EXERCISE GOAL -
Give back the entire listing verbatim.

INFORMATION PROVIDED -

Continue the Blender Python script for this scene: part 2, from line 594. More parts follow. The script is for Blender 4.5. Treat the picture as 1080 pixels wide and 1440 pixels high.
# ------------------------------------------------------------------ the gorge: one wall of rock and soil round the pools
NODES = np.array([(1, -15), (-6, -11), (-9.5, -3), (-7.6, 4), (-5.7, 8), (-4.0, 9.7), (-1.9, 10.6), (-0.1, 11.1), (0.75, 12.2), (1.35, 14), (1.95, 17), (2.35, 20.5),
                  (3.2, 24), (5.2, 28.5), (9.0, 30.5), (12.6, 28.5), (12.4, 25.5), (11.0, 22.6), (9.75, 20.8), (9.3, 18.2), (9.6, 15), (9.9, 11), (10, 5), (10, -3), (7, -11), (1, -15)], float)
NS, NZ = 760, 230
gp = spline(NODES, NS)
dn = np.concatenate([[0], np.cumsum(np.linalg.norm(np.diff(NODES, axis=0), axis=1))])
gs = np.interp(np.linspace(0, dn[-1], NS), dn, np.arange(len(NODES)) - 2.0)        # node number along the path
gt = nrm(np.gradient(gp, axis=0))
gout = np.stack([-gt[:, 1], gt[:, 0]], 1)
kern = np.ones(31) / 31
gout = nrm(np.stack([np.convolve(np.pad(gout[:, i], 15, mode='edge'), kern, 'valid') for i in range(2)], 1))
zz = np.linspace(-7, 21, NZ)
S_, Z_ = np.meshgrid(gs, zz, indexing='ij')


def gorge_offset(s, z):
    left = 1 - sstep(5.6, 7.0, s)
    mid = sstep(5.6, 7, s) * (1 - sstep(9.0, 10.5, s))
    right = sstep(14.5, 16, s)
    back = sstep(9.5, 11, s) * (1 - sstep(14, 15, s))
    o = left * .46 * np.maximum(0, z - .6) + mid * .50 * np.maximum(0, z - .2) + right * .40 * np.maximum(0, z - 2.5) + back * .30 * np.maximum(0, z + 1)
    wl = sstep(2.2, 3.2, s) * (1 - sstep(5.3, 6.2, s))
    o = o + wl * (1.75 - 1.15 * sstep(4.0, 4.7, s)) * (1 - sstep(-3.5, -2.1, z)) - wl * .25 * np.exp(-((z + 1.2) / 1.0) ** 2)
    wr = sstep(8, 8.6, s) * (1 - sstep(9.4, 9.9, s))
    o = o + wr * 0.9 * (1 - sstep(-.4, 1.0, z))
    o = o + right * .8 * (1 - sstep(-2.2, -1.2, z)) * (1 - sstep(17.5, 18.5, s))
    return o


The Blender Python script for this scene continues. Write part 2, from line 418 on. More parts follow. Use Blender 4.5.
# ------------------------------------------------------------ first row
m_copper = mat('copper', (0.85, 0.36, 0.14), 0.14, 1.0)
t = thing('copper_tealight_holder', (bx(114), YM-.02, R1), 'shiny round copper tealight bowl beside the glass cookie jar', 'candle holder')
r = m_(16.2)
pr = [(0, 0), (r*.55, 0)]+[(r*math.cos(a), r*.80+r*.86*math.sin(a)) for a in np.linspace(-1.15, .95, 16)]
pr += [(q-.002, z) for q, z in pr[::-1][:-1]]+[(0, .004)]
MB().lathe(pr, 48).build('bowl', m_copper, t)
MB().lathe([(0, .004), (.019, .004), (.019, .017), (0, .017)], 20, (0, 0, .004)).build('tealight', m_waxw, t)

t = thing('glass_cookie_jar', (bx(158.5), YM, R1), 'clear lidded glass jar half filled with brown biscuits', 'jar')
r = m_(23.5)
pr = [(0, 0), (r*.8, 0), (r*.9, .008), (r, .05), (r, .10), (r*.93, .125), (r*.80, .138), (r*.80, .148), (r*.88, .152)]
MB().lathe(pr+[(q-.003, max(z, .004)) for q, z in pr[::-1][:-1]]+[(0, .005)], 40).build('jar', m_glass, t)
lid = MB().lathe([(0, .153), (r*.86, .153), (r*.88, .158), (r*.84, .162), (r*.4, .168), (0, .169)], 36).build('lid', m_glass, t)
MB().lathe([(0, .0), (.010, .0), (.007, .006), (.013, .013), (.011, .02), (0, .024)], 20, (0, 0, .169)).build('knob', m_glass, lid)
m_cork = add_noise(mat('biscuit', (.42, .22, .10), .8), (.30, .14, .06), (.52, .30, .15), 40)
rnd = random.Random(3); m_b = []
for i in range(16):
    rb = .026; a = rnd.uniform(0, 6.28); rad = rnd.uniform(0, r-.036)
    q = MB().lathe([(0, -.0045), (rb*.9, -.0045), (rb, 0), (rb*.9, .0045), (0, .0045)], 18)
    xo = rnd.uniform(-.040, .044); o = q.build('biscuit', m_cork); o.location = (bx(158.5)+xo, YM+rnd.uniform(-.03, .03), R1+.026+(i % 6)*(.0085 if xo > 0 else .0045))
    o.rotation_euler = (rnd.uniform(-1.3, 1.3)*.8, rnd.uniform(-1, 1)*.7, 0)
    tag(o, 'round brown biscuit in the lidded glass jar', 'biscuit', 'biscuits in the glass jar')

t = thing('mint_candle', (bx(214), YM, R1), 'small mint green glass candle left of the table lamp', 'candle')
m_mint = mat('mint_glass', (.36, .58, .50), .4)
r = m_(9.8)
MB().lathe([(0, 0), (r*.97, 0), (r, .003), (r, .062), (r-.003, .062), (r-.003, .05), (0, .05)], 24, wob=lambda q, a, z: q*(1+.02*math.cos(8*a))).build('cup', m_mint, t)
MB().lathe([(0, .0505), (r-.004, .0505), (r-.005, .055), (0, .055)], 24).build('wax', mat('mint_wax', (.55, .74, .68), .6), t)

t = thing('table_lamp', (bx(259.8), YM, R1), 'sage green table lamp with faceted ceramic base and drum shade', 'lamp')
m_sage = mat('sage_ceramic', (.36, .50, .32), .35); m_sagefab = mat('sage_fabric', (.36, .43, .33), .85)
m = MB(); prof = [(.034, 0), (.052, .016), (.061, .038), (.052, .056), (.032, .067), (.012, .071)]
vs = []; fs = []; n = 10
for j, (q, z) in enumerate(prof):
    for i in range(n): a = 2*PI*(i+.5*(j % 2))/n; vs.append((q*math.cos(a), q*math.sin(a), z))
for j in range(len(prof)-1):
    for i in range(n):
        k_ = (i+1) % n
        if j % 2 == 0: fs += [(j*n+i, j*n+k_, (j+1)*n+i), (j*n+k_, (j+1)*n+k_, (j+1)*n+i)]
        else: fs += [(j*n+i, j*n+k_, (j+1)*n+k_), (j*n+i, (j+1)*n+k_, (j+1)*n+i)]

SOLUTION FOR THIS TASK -
Continue the Blender Python script for this scene: part 2, from line 594. More parts follow. The script is for Blender 4.5. Treat the picture as 1080 pixels wide and 1440 pixels high.
# ------------------------------------------------------------------ the gorge: one wall of rock and soil round the pools
NODES = np.array([(1, -15), (-6, -11), (-9.5, -3), (-7.6, 4), (-5.7, 8), (-4.0, 9.7), (-1.9, 10.6), (-0.1, 11.1), (0.75, 12.2), (1.35, 14), (1.95, 17), (2.35, 20.5),
                  (3.2, 24), (5.2, 28.5), (9.0, 30.5), (12.6, 28.5), (12.4, 25.5), (11.0, 22.6), (9.75, 20.8), (9.3, 18.2), (9.6, 15), (9.9, 11), (10, 5), (10, -3), (7, -11), (1, -15)], float)
NS, NZ = 760, 230
gp = spline(NODES, NS)
dn = np.concatenate([[0], np.cumsum(np.linalg.norm(np.diff(NODES, axis=0), axis=1))])
gs = np.interp(np.linspace(0, dn[-1], NS), dn, np.arange(len(NODES)) - 2.0)        # node number along the path
gt = nrm(np.gradient(gp, axis=0))
gout = np.stack([-gt[:, 1], gt[:, 0]], 1)
kern = np.ones(31) / 31
gout = nrm(np.stack([np.convolve(np.pad(gout[:, i], 15, mode='edge'), kern, 'valid') for i in range(2)], 1))
zz = np.linspace(-7, 21, NZ)
S_, Z_ = np.meshgrid(gs, zz, indexing='ij')


def gorge_offset(s, z):
    left = 1 - sstep(5.6, 7.0, s)
    mid = sstep(5.6, 7, s) * (1 - sstep(9.0, 10.5, s))
    right = sstep(14.5, 16, s)
    back = sstep(9.5, 11, s) * (1 - sstep(14, 15, s))
    o = left * .46 * np.maximum(0, z - .6) + mid * .50 * np.maximum(0, z - .2) + right * .40 * np.maximum(0, z - 2.5) + back * .30 * np.maximum(0, z + 1)
    wl = sstep(2.2, 3.2, s) * (1 - sstep(5.3, 6.2, s))
    o = o + wl * (1.75 - 1.15 * sstep(4.0, 4.7, s)) * (1 - sstep(-3.5, -2.1, z)) - wl * .25 * np.exp(-((z + 1.2) / 1.0) ** 2)
    wr = sstep(8, 8.6, s) * (1 - sstep(9.4, 9.9, s))
    o = o + wr * 0.9 * (1 - sstep(-.4, 1.0, z))
    o = o + right * .8 * (1 - sstep(-2.2, -1.2, z)) * (1 - sstep(17.5, 18.5, s))
    return o


The Blender Python script for this scene continues. Write part 2, from line 418 on. More parts follow. Use Blender 4.5.
# ------------------------------------------------------------ first row
m_copper = mat('copper', (0.85, 0.36, 0.14), 0.14, 1.0)
t = thing('copper_tealight_holder', (bx(114), YM-.02, R1), 'shiny round copper tealight bowl beside the glass cookie jar', 'candle holder')
r = m_(16.2)
pr = [(0, 0), (r*.55, 0)]+[(r*math.cos(a), r*.80+r*.86*math.sin(a)) for a in np.linspace(-1.15, .95, 16)]
pr += [(q-.002, z) for q, z in pr[::-1][:-1]]+[(0, .004)]
MB().lathe(pr, 48).build('bowl', m_copper, t)
MB().lathe([(0, .004), (.019, .004), (.019, .017), (0, .017)], 20, (0, 0, .004)).build('tealight', m_waxw, t)

t = thing('glass_cookie_jar', (bx(158.5), YM, R1), 'clear lidded glass jar half filled with brown biscuits', 'jar')
r = m_(23.5)
pr = [(0, 0), (r*.8, 0), (r*.9, .008), (r, .05), (r, .10), (r*.93, .125), (r*.80, .138), (r*.80, .148), (r*.88, .152)]
MB().lathe(pr+[(q-.003, max(z, .004)) for q, z in pr[::-1][:-1]]+[(0, .005)], 40).build('jar', m_glass, t)
lid = MB().lathe([(0, .153), (r*.86, .153), (r*.88, .158), (r*.84, .162), (r*.4, .168), (0, .169)], 36).build('lid', m_glass, t)
MB().lathe([(0, .0), (.010, .0), (.007, .006), (.013, .013), (.011, .02), (0, .024)], 20, (0, 0, .169)).build('knob', m_glass, lid)
m_cork = add_noise(mat('biscuit', (.42, .22, .10), .8), (.30, .14, .06), (.52, .30, .15), 40)
rnd = random.Random(3); m_b = []
for i in range(16):
    rb = .026; a = rnd.uniform(0, 6.28); rad = rnd.uniform(0, r-.036)
    q = MB().lathe([(0, -.0045), (rb*.9, -.0045), (rb, 0), (rb*.9, .0045), (0, .0045)], 18)
    xo = rnd.uniform(-.040, .044); o = q.build('biscuit', m_cork); o.location = (bx(158.5)+xo, YM+rnd.uniform(-.03, .03), R1+.026+(i % 6)*(.0085 if xo > 0 else .0045))
    o.rotation_euler = (rnd.uniform(-1.3, 1.3)*.8, rnd.uniform(-1, 1)*.7, 0)
    tag(o, 'round brown biscuit in the lidded glass jar', 'biscuit', 'biscuits in the glass jar')

t = thing('mint_candle', (bx(214), YM, R1), 'small mint green glass candle left of the table lamp', 'candle')
m_mint = mat('mint_glass', (.36, .58, .50), .4)
r = m_(9.8)
MB().lathe([(0, 0), (r*.97, 0), (r, .003), (r, .062), (r-.003, .062), (r-.003, .05), (0, .05)], 24, wob=lambda q, a, z: q*(1+.02*math.cos(8*a))).build('cup', m_mint, t)
MB().lathe([(0, .0505), (r-.004, .0505), (r-.005, .055), (0, .055)], 24).build('wax', mat('mint_wax', (.55, .74, .68), .6), t)

t = thing('table_lamp', (bx(259.8), YM, R1), 'sage green table lamp with faceted ceramic base and drum shade', 'lamp')
m_sage = mat('sage_ceramic', (.36, .50, .32), .35); m_sagefab = mat('sage_fabric', (.36, .43, .33), .85)
m = MB(); prof = [(.034, 0), (.052, .016), (.061, .038), (.052, .056), (.032, .067), (.012, .071)]
vs = []; fs = []; n = 10
for j, (q, z) in enumerate(prof):
    for i in range(n): a = 2*PI*(i+.5*(j % 2))/n; vs.append((q*math.cos(a), q*math.sin(a), z))
for j in range(len(prof)-1):
    for i in range(n):
        k_ = (i+1) % n
        if j % 2 == 0: fs += [(j*n+i, j*n+k_, (j+1)*n+i), (j*n+k_, (j+1)*n+k_, (j+1)*n+i)]
        else: fs += [(j*n+i, j*n+k_, (j+1)*n+k_), (j*n+i, (j+1)*n+k_, (j+1)*n+i)]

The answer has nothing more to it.